### Data extract

## begin

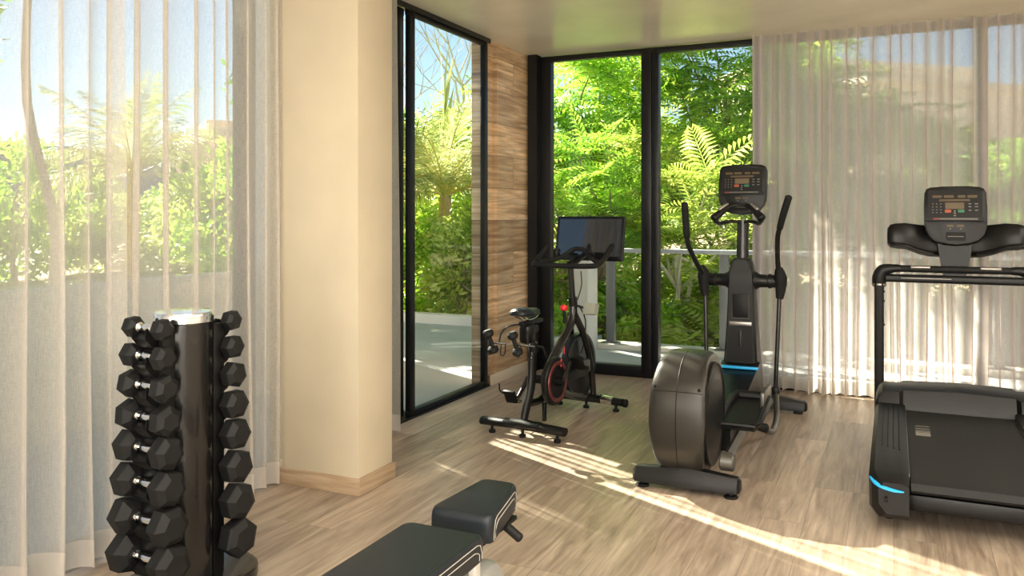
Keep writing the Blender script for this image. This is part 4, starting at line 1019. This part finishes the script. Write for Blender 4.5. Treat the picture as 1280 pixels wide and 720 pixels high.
# flywheel
bm = NB(); lathe(bm, [(.0, -.012), (.20, -.012), (.215, -.024), (.235, -.024), (.238, 0), (.235, .024), (.215, .024), (.20, .012), (.0, .012)], T(0, .335, .325) @ rot(90, 'Y'), 48); fw = obj('flywheel', bm, 'blackchrome', bk)
bm = NB(); lathe(bm, [(.0, -.075), (.03, -.075), (.03, .075), (.0, .075)], T(0, .335, .325) @ rot(90, 'Y'), 20); obj('axle', bm, 'greym', fw)
bm = NB(); box(bm, (.055, .30, .33), (.05, .15, .10), rot(0, 'X'), bev=.02, seg=3); obj('brake_unit', bm, 'greym', bk)
# belt guard with red ring
bm = NB(); lathe(bm, [(.0, -.02), (.150, -.02), (.158, -.012), (.158, .012), (.150, .02), (.105, .024), (.10, .012), (.0, .012)], T(.075, -.17, .31) @ rot(90, 'Y'), 48); bg = obj('belt_guard', bm, 'plastic', bk)
bm = NB(); lathe(bm, [(.108, .0), (.132, .0), (.130, .006), (.110, .006)], T(.097, -.17, .31) @ rot(90, 'Y'), 48, ring=True); obj('ring', bm, 'ringred', bg, 'dull red ring')
bm = NB(); addb(bm, .03, .09, -.17, .335, .27, .34, .02); obj('belt_cover', bm, 'plastic2', bk)
bm = NB(); lathe(bm, [(.0, -.11), (.028, -.11), (.028, .135), (.0, .135)], T(0, -.17, .31) @ rot(90, 'Y'), 20); obj('crank_axle', bm, 'blackmatte', bk)
for s, dy, dz in ((1, .135, .105), (-1, -.135, -.105)):
    x = s*.125
    bm = NB(); tube(bm, [(x, -.17, .31), (x, -.17+dy, .31+dz)], [.018, .013], 10); ck = obj('crank', bm, 'blackchrome', bk)
    y_, z_ = -.17+dy, .31+dz; xp = x+s*.055
    m_ = T(xp, y_, z_) @ rot(-62, 'X')
    bm = NB(); box(bm, (0, 0, 0), (.085, .095, .020), m_, bev=.006); pdl = obj('pedal', bm, 'blackmatte', ck)
    for a, b, w, h in ((0, .03, .05, .010), (-.018, .008, .022, .012), (.02, .0, .02, .014), (0, -.02, .04, .010)):
        bm = NB(); box(bm, (a, b, .0105), (w, h, .004), m_, bev=.001); obj('cleat_plate', bm, 'alu', pdl)
    bm = NB(); tube(bm, [m_ @ Vector(q) for q in ((-.045, .02, 0), (-.05, .05, .03), (-.02, .09, .055), (.02, .09, .055), (.05, .05, .03), (.045, .02, 0))], .004, 6, smooth=4); obj('toe_cage', bm, 'blackmatte', pdl)
    bm = NB(); tube(bm, [m_ @ Vector(q) for q in ((-.045, -.02, .0), (-.055, -.06, -.02), (-.05, -.11, -.01))], [.006, .005, .004], 6, smooth=3, flat=.4); obj('strap', bm, 'blackmatte', pdl)
# two red tension tips
for x_, y_, z_ in ((.10, -.13, .45), (.03, .05, .50)):
    bm = NB(); tube(bm, [(x_, y_, z_-.05), (x_, y_+.005, z_)], [.0035, .003], 8); obj('red_tip', bm, 'red', bk, 'red tip')
# handlebar post
bm = NB(); tube(bm, [(0, .255, .72), (0, .225, .90), (0, .205, 1.04)], .021, 16); hp = obj('handlebar_post', bm, 'blackchrome', bk)
bm = NB(); tube(bm, [(0, .25, .76), (0, .24, .82)], .031, 16); obj('post_collar', bm, 'plastic', hp)
bm = NB(); tube(bm, [(.03, .255, .80), (.045, .29, .90), (.035, .30, 1.0)], .004, 6, smooth=4); tube(bm, [(.04, .26, .76), (.075, .29, .66), (.05, .32, .50), (.03, .31, .42)], .005, 6, smooth=4); obj('cable', bm, 'blackmatte', hp)
bm = NB(); tube(bm, [(0, .19, 1.05), (0, .28, 1.07), (0, .36, 1.09)], [.022, .026, .022], 14); obj('stem', bm, 'plastic', bk)
bm = NB(); tube(bm, [(-.245, .33, 1.17), (-.25, .28, 1.14), (-.26, .20, 1.08), (-.25, .135, 1.05), (-.20, .12, 1.05), (0, .12, 1.045), (.20, .12, 1.05), (.24, .135, 1.06), (.255, .20, 1.09), (.262, .28, 1.15), (.262, .33, 1.18)], .0185, 14, smooth=6, endround=True)
hb = obj('handlebar', bm, 'grip', bk)
bm = NB(); tube(bm, [(-.235, .17, 1.065), (-.17, .24, 1.075), (-.11, .30, 1.10), (-.05, .33, 1.145), (0, .335, 1.155), (.05, .33, 1.145), (.11, .30, 1.10), (.17, .24, 1.08), (.235, .17, 1.075)], .0165, 14, smooth=6); obj('inner_bar', bm, 'grip', hb)
bm = NB(); lathe(bm, [(.026, -.03), (.028, -.02), (.028, .02), (.024, .03)], T(-.19, .36, 1.12), 16); obj('clamp_knob', bm, 'blackmatte', hb)
# screen
sm_ = T(-.005, .52, 1.225) @ rot(-1, 'Z') @ rot(90-9, 'X') @ rot(0, 'Z')
bm = NB(); prism(bm, rrect(.545, .325, .012, 4), -.025, 0, sm_, bev=.003); sc = obj('screen', bm, 'plastic2', bk)
bm = NB(); prism(bm, rrect(.505, .272, .003, 2, 0, .006), -.001, .0012, sm_); obj('screen_glass', bm, 'screen', sc, 'glossy dark screen glass')
bm = NB(); tube(bm, [(0, .36, 1.09), (0, .50, 1.13), (0, .55, 1.20)], [.02, .018, .03], 10); obj('screen_arm', bm, 'plastic', bk)
# resistance knob, bottle tray
bm = NB(); lathe(bm, [(.0, .0), (.018, .0), (.024, .008), (.026, .02), (.024, .034), (.0, .038)], T(-.02, .14, .735) @ rot(-20, 'X'), 20); kn = obj('resistance_knob', bm, 'red', bk, 'bright red resistance knob')
bm = NB(); tube(bm, [(-.015, .16, .65), (-.02, .14, .735)], [.014, .010], 10); obj('knob_stem', bm, 'plastic', kn)
bm = NB(); prism(bm, [(-.045, -.04), (.045, -.035), (.052, .04), (-.04, .045)], -.035, .035, T(.11, .30, .735) @ rot(80, 'X') @ rot(0, 'Y'), bev=.006); tr_ = obj('tray', bm, 'tray', bk, 'pale grey-green tray')
bm = NB(); tube(bm, [(.02, .26, .76), (.08, .29, .74)], .010, 8); obj('tray_arm', bm, 'plastic2', tr_)
# light dumbbells hooked behind the saddle
M3 = Matrix.Rotation(R(-6), 4, 'Z')
for k, (x_, lb) in enumerate(((-.112, 'small black dumbbell hooked on the left behind the bike saddle'), (.062, 'small black dumbbell hooked on the right behind the bike saddle'))):
    v = M3 @ Vector((x_, -.628, .565)); 
    if k == 0:
        d0 = thing('light_dumbbell', lb, 'dumbbell', (-2.07+v.x, 5.2+v.y, v.z), -6, 'small dumbbells behind the saddle')
        mm_ = rot(-14, 'Y') @ rot(10, 'X')
        for zc in (0, .105):
            bm = NB(); lathe(bm, [(.0, -.022), (.024, -.022), (.034, -.010), (.034, .010), (.024, .022), (.0, .022)], mm_ @ T(0, 0, zc), 16); obj('head', bm, 'rubber', d0)
        bm = NB(); lathe(bm, [(.013, .0), (.014, .05), (.013, .105)], mm_, 12); obj('handle', bm, 'rubber2', d0)
    else: dup(d0, (-2.07+v.x, 5.2+v.y, v.z), -6, lb)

## end

### Short exercise
Repeat all of the data above word for word, minus the pictures.

### Solution
Keep writing the Blender script for this image. This is part 4, starting at line 1019. This part finishes the script. Write for Blender 4.5. Treat the picture as 1280 pixels wide and 720 pixels high.
# flywheel
bm = NB(); lathe(bm, [(.0, -.012), (.20, -.012), (.215, -.024), (.235, -.024), (.238, 0), (.235, .024), (.215, .024), (.20, .012), (.0, .012)], T(0, .335, .325) @ rot(90, 'Y'), 48); fw = obj('flywheel', bm, 'blackchrome', bk)
bm = NB(); lathe(bm, [(.0, -.075), (.03, -.075), (.03, .075), (.0, .075)], T(0, .335, .325) @ rot(90, 'Y'), 20); obj('axle', bm, 'greym', fw)
bm = NB(); box(bm, (.055, .30, .33), (.05, .15, .10), rot(0, 'X'), bev=.02, seg=3); obj('brake_unit', bm, 'greym', bk)
# belt guard with red ring
bm = NB(); lathe(bm, [(.0, -.02), (.150, -.02), (.158, -.012), (.158, .012), (.150, .02), (.105, .024), (.10, .012), (.0, .012)], T(.075, -.17, .31) @ rot(90, 'Y'), 48); bg = obj('belt_guard', bm, 'plastic', bk)
bm = NB(); lathe(bm, [(.108, .0), (.132, .0), (.130, .006), (.110, .006)], T(.097, -.17, .31) @ rot(90, 'Y'), 48, ring=True); obj('ring', bm, 'ringred', bg, 'dull red ring')
bm = NB(); addb(bm, .03, .09, -.17, .335, .27, .34, .02); obj('belt_cover', bm, 'plastic2', bk)
bm = NB(); lathe(bm, [(.0, -.11), (.028, -.11), (.028, .135), (.0, .135)], T(0, -.17, .31) @ rot(90, 'Y'), 20); obj('crank_axle', bm, 'blackmatte', bk)
for s, dy, dz in ((1, .135, .105), (-1, -.135, -.105)):
    x = s*.125
    bm = NB(); tube(bm, [(x, -.17, .31), (x, -.17+dy, .31+dz)], [.018, .013], 10); ck = obj('crank', bm, 'blackchrome', bk)
    y_, z_ = -.17+dy, .31+dz; xp = x+s*.055
    m_ = T(xp, y_, z_) @ rot(-62, 'X')
    bm = NB(); box(bm, (0, 0, 0), (.085, .095, .020), m_, bev=.006); pdl = obj('pedal', bm, 'blackmatte', ck)
    for a, b, w, h in ((0, .03, .05, .010), (-.018, .008, .022, .012), (.02, .0, .02, .014), (0, -.02, .04, .010)):
        bm = NB(); box(bm, (a, b, .0105), (w, h, .004), m_, bev=.001); obj('cleat_plate', bm, 'alu', pdl)
    bm = NB(); tube(bm, [m_ @ Vector(q) for q in ((-.045, .02, 0), (-.05, .05, .03), (-.02, .09, .055), (.02, .09, .055), (.05, .05, .03), (.045, .02, 0))], .004, 6, smooth=4); obj('toe_cage', bm, 'blackmatte', pdl)
    bm = NB(); tube(bm, [m_ @ Vector(q) for q in ((-.045, -.02, .0), (-.055, -.06, -.02), (-.05, -.11, -.01))], [.006, .005, .004], 6, smooth=3, flat=.4); obj('strap', bm, 'blackmatte', pdl)
# two red tension tips
for x_, y_, z_ in ((.10, -.13, .45), (.03, .05, .50)):
    bm = NB(); tube(bm, [(x_, y_, z_-.05), (x_, y_+.005, z_)], [.0035, .003], 8); obj('red_tip', bm, 'red', bk, 'red tip')
# handlebar post
bm = NB(); tube(bm, [(0, .255, .72), (0, .225, .90), (0, .205, 1.04)], .021, 16); hp = obj('handlebar_post', bm, 'blackchrome', bk)
bm = NB(); tube(bm, [(0, .25, .76), (0, .24, .82)], .031, 16); obj('post_collar', bm, 'plastic', hp)
bm = NB(); tube(bm, [(.03, .255, .80), (.045, .29, .90), (.035, .30, 1.0)], .004, 6, smooth=4); tube(bm, [(.04, .26, .76), (.075, .29, .66), (.05, .32, .50), (.03, .31, .42)], .005, 6, smooth=4); obj('cable', bm, 'blackmatte', hp)
bm = NB(); tube(bm, [(0, .19, 1.05), (0, .28, 1.07), (0, .36, 1.09)], [.022, .026, .022], 14); obj('stem', bm, 'plastic', bk)
bm = NB(); tube(bm, [(-.245, .33, 1.17), (-.25, .28, 1.14), (-.26, .20, 1.08), (-.25, .135, 1.05), (-.20, .12, 1.05), (0, .12, 1.045), (.20, .12, 1.05), (.24, .135, 1.06), (.255, .20, 1.09), (.262, .28, 1.15), (.262, .33, 1.18)], .0185, 14, smooth=6, endround=True)
hb = obj('handlebar', bm, 'grip', bk)
bm = NB(); tube(bm, [(-.235, .17, 1.065), (-.17, .24, 1.075), (-.11, .30, 1.10), (-.05, .33, 1.145), (0, .335, 1.155), (.05, .33, 1.145), (.11, .30, 1.10), (.17, .24, 1.08), (.235, .17, 1.075)], .0165, 14, smooth=6); obj('inner_bar', bm, 'grip', hb)
bm = NB(); lathe(bm, [(.026, -.03), (.028, -.02), (.028, .02), (.024, .03)], T(-.19, .36, 1.12), 16); obj('clamp_knob', bm, 'blackmatte', hb)
# screen
sm_ = T(-.005, .52, 1.225) @ rot(-1, 'Z') @ rot(90-9, 'X') @ rot(0, 'Z')
bm = NB(); prism(bm, rrect(.545, .325, .012, 4), -.025, 0, sm_, bev=.003); sc = obj('screen', bm, 'plastic2', bk)
bm = NB(); prism(bm, rrect(.505, .272, .003, 2, 0, .006), -.001, .0012, sm_); obj('screen_glass', bm, 'screen', sc, 'glossy dark screen glass')
bm = NB(); tube(bm, [(0, .36, 1.09), (0, .50, 1.13), (0, .55, 1.20)], [.02, .018, .03], 10); obj('screen_arm', bm, 'plastic', bk)
# resistance knob, bottle tray
bm = NB(); lathe(bm, [(.0, .0), (.018, .0), (.024, .008), (.026, .02), (.024, .034), (.0, .038)], T(-.02, .14, .735) @ rot(-20, 'X'), 20); kn = obj('resistance_knob', bm, 'red', bk, 'bright red resistance knob')
bm = NB(); tube(bm, [(-.015, .16, .65), (-.02, .14, .735)], [.014, .010], 10); obj('knob_stem', bm, 'plastic', kn)
bm = NB(); prism(bm, [(-.045, -.04), (.045, -.035), (.052, .04), (-.04, .045)], -.035, .035, T(.11, .30, .735) @ rot(80, 'X') @ rot(0, 'Y'), bev=.006); tr_ = obj('tray', bm, 'tray', bk, 'pale grey-green tray')
bm = NB(); tube(bm, [(.02, .26, .76), (.08, .29, .74)], .010, 8); obj('tray_arm', bm, 'plastic2', tr_)
# light dumbbells hooked behind the saddle
M3 = Matrix.Rotation(R(-6), 4, 'Z')
for k, (x_, lb) in enumerate(((-.112, 'small black dumbbell hooked on the left behind the bike saddle'), (.062, 'small black dumbbell hooked on the right behind the bike saddle'))):
    v = M3 @ Vector((x_, -.628, .565)); 
    if k == 0:
        d0 = thing('light_dumbbell', lb, 'dumbbell', (-2.07+v.x, 5.2+v.y, v.z), -6, 'small dumbbells behind the saddle')
        mm_ = rot(-14, 'Y') @ rot(10, 'X')
        for zc in (0, .105):
            bm = NB(); lathe(bm, [(.0, -.022), (.024, -.022), (.034, -.010), (.034, .010), (.024, .022), (.0, .022)], mm_ @ T(0, 0, zc), 16); obj('head', bm, 'rubber', d0)
        bm = NB(); lathe(bm, [(.013, .0), (.014, .05), (.013, .105)], mm_, 12); obj('handle', bm, 'rubber2', d0)
    else: dup(d0, (-2.07+v.x, 5.2+v.y, v.z), -6, lb)